Records with scene code -
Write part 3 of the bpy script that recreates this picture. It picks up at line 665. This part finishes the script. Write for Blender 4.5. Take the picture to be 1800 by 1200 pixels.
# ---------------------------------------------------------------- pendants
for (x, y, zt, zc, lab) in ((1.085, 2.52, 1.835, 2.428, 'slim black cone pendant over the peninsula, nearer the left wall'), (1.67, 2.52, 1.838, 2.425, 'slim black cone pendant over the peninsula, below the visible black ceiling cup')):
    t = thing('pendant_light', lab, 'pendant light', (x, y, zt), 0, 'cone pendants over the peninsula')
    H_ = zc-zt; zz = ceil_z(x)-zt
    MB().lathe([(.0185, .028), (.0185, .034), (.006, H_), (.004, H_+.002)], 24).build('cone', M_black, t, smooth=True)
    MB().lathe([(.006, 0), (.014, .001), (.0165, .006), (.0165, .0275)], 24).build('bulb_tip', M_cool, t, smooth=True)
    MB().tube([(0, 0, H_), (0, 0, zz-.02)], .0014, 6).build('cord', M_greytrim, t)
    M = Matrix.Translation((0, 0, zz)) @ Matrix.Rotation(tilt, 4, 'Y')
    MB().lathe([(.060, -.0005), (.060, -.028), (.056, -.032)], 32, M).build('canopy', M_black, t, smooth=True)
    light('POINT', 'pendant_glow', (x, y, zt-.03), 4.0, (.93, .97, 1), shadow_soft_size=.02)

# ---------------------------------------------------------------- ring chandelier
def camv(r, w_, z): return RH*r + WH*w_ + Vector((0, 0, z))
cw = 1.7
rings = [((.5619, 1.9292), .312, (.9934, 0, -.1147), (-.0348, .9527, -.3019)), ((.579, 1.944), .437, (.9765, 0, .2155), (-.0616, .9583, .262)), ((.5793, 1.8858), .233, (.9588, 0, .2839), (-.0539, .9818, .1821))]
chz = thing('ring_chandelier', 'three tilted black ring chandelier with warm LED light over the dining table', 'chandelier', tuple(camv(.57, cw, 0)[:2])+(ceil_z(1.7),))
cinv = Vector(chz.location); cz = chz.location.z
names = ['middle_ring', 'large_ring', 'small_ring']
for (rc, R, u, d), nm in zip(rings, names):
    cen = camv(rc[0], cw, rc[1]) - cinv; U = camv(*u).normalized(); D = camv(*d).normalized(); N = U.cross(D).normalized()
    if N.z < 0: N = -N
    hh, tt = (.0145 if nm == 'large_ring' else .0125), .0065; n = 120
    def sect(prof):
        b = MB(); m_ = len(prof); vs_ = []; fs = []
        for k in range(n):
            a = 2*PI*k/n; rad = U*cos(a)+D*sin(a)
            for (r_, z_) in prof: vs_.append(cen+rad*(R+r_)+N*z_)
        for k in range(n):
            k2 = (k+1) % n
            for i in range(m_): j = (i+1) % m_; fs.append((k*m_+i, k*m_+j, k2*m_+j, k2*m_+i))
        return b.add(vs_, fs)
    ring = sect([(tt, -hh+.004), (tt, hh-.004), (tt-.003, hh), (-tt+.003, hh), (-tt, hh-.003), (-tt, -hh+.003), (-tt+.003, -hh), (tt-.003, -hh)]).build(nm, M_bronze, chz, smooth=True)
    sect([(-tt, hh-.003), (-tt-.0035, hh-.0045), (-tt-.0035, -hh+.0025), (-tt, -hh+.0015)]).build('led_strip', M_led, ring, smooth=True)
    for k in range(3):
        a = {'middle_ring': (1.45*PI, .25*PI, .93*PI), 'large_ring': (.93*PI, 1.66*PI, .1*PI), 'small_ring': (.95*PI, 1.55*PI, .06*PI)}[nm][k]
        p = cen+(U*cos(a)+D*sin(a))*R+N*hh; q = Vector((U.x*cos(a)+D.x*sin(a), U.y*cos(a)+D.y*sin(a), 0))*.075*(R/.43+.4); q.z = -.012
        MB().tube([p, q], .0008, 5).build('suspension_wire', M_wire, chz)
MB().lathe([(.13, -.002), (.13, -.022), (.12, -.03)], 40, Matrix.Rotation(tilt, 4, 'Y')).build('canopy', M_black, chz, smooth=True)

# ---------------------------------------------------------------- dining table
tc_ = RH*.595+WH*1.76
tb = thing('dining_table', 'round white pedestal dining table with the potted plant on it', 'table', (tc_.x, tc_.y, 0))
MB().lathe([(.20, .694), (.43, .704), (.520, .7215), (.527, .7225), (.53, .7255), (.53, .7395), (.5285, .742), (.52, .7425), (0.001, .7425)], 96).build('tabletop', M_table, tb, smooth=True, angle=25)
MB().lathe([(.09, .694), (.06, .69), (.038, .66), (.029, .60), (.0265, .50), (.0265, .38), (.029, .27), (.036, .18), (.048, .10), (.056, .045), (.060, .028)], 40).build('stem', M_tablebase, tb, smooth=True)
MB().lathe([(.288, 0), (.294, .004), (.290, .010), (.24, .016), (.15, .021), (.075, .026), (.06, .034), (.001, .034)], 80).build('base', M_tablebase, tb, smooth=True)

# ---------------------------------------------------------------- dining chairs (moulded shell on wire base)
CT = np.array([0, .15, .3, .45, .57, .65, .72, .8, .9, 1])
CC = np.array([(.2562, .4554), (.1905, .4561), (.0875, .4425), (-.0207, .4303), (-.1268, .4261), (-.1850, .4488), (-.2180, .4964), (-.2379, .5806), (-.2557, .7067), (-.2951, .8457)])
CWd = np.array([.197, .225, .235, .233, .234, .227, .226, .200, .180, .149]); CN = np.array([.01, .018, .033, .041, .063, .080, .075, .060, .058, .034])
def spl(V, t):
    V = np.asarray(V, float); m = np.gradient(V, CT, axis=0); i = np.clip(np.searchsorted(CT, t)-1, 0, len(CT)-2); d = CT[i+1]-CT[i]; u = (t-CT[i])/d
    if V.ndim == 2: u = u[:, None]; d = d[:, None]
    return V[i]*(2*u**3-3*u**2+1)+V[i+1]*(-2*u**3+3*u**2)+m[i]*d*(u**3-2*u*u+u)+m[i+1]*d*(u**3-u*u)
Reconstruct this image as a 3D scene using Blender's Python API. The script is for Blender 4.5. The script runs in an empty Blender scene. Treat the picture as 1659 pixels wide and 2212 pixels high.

WHAT TO DO -
Quote each line of the listing above exactly.

OUTPUT -
Write part 3 of the bpy script that recreates this picture. It picks up at line 665. This part finishes the script. Write for Blender 4.5. Take the picture to be 1800 by 1200 pixels.
# ---------------------------------------------------------------- pendants
for (x, y, zt, zc, lab) in ((1.085, 2.52, 1.835, 2.428, 'slim black cone pendant over the peninsula, nearer the left wall'), (1.67, 2.52, 1.838, 2.425, 'slim black cone pendant over the peninsula, below the visible black ceiling cup')):
    t = thing('pendant_light', lab, 'pendant light', (x, y, zt), 0, 'cone pendants over the peninsula')
    H_ = zc-zt; zz = ceil_z(x)-zt
    MB().lathe([(.0185, .028), (.0185, .034), (.006, H_), (.004, H_+.002)], 24).build('cone', M_black, t, smooth=True)
    MB().lathe([(.006, 0), (.014, .001), (.0165, .006), (.0165, .0275)], 24).build('bulb_tip', M_cool, t, smooth=True)
    MB().tube([(0, 0, H_), (0, 0, zz-.02)], .0014, 6).build('cord', M_greytrim, t)
    M = Matrix.Translation((0, 0, zz)) @ Matrix.Rotation(tilt, 4, 'Y')
    MB().lathe([(.060, -.0005), (.060, -.028), (.056, -.032)], 32, M).build('canopy', M_black, t, smooth=True)
    light('POINT', 'pendant_glow', (x, y, zt-.03), 4.0, (.93, .97, 1), shadow_soft_size=.02)

# ---------------------------------------------------------------- ring chandelier
def camv(r, w_, z): return RH*r + WH*w_ + Vector((0, 0, z))
cw = 1.7
rings = [((.5619, 1.9292), .312, (.9934, 0, -.1147), (-.0348, .9527, -.3019)), ((.579, 1.944), .437, (.9765, 0, .2155), (-.0616, .9583, .262)), ((.5793, 1.8858), .233, (.9588, 0, .2839), (-.0539, .9818, .1821))]
chz = thing('ring_chandelier', 'three tilted black ring chandelier with warm LED light over the dining table', 'chandelier', tuple(camv(.57, cw, 0)[:2])+(ceil_z(1.7),))
cinv = Vector(chz.location); cz = chz.location.z
names = ['middle_ring', 'large_ring', 'small_ring']
for (rc, R, u, d), nm in zip(rings, names):
    cen = camv(rc[0], cw, rc[1]) - cinv; U = camv(*u).normalized(); D = camv(*d).normalized(); N = U.cross(D).normalized()
    if N.z < 0: N = -N
    hh, tt = (.0145 if nm == 'large_ring' else .0125), .0065; n = 120
    def sect(prof):
        b = MB(); m_ = len(prof); vs_ = []; fs = []
        for k in range(n):
            a = 2*PI*k/n; rad = U*cos(a)+D*sin(a)
            for (r_, z_) in prof: vs_.append(cen+rad*(R+r_)+N*z_)
        for k in range(n):
            k2 = (k+1) % n
            for i in range(m_): j = (i+1) % m_; fs.append((k*m_+i, k*m_+j, k2*m_+j, k2*m_+i))
        return b.add(vs_, fs)
    ring = sect([(tt, -hh+.004), (tt, hh-.004), (tt-.003, hh), (-tt+.003, hh), (-tt, hh-.003), (-tt, -hh+.003), (-tt+.003, -hh), (tt-.003, -hh)]).build(nm, M_bronze, chz, smooth=True)
    sect([(-tt, hh-.003), (-tt-.0035, hh-.0045), (-tt-.0035, -hh+.0025), (-tt, -hh+.0015)]).build('led_strip', M_led, ring, smooth=True)
    for k in range(3):
        a = {'middle_ring': (1.45*PI, .25*PI, .93*PI), 'large_ring': (.93*PI, 1.66*PI, .1*PI), 'small_ring': (.95*PI, 1.55*PI, .06*PI)}[nm][k]
        p = cen+(U*cos(a)+D*sin(a))*R+N*hh; q = Vector((U.x*cos(a)+D.x*sin(a), U.y*cos(a)+D.y*sin(a), 0))*.075*(R/.43+.4); q.z = -.012
        MB().tube([p, q], .0008, 5).build('suspension_wire', M_wire, chz)
MB().lathe([(.13, -.002), (.13, -.022), (.12, -.03)], 40, Matrix.Rotation(tilt, 4, 'Y')).build('canopy', M_black, chz, smooth=True)

# ---------------------------------------------------------------- dining table
tc_ = RH*.595+WH*1.76
tb = thing('dining_table', 'round white pedestal dining table with the potted plant on it', 'table', (tc_.x, tc_.y, 0))
MB().lathe([(.20, .694), (.43, .704), (.520, .7215), (.527, .7225), (.53, .7255), (.53, .7395), (.5285, .742), (.52, .7425), (0.001, .7425)], 96).build('tabletop', M_table, tb, smooth=True, angle=25)
MB().lathe([(.09, .694), (.06, .69), (.038, .66), (.029, .60), (.0265, .50), (.0265, .38), (.029, .27), (.036, .18), (.048, .10), (.056, .045), (.060, .028)], 40).build('stem', M_tablebase, tb, smooth=True)
MB().lathe([(.288, 0), (.294, .004), (.290, .010), (.24, .016), (.15, .021), (.075, .026), (.06, .034), (.001, .034)], 80).build('base', M_tablebase, tb, smooth=True)

# ---------------------------------------------------------------- dining chairs (moulded shell on wire base)
CT = np.array([0, .15, .3, .45, .57, .65, .72, .8, .9, 1])
CC = np.array([(.2562, .4554), (.1905, .4561), (.0875, .4425), (-.0207, .4303), (-.1268, .4261), (-.1850, .4488), (-.2180, .4964), (-.2379, .5806), (-.2557, .7067), (-.2951, .8457)])
CWd = np.array([.197, .225, .235, .233, .234, .227, .226, .200, .180, .149]); CN = np.array([.01, .018, .033, .041, .063, .080, .075, .060, .058, .034])
def spl(V, t):
    V = np.asarray(V, float); m = np.gradient(V, CT, axis=0); i = np.clip(np.searchsorted(CT, t)-1, 0, len(CT)-2); d = CT[i+1]-CT[i]; u = (t-CT[i])/d
    if V.ndim == 2: u = u[:, None]; d = d[:, None]
    return V[i]*(2*u**3-3*u**2+1)+V[i+1]*(-2*u**3+3*u**2)+m[i]*d*(u**3-2*u*u+u)+m[i+1]*d*(u**3-u*u)
Reconstruct this image as a 3D scene using Blender's Python API. The script is for Blender 4.5. The script runs in an empty Blender scene. Treat the picture as 1659 pixels wide and 2212 pixels high.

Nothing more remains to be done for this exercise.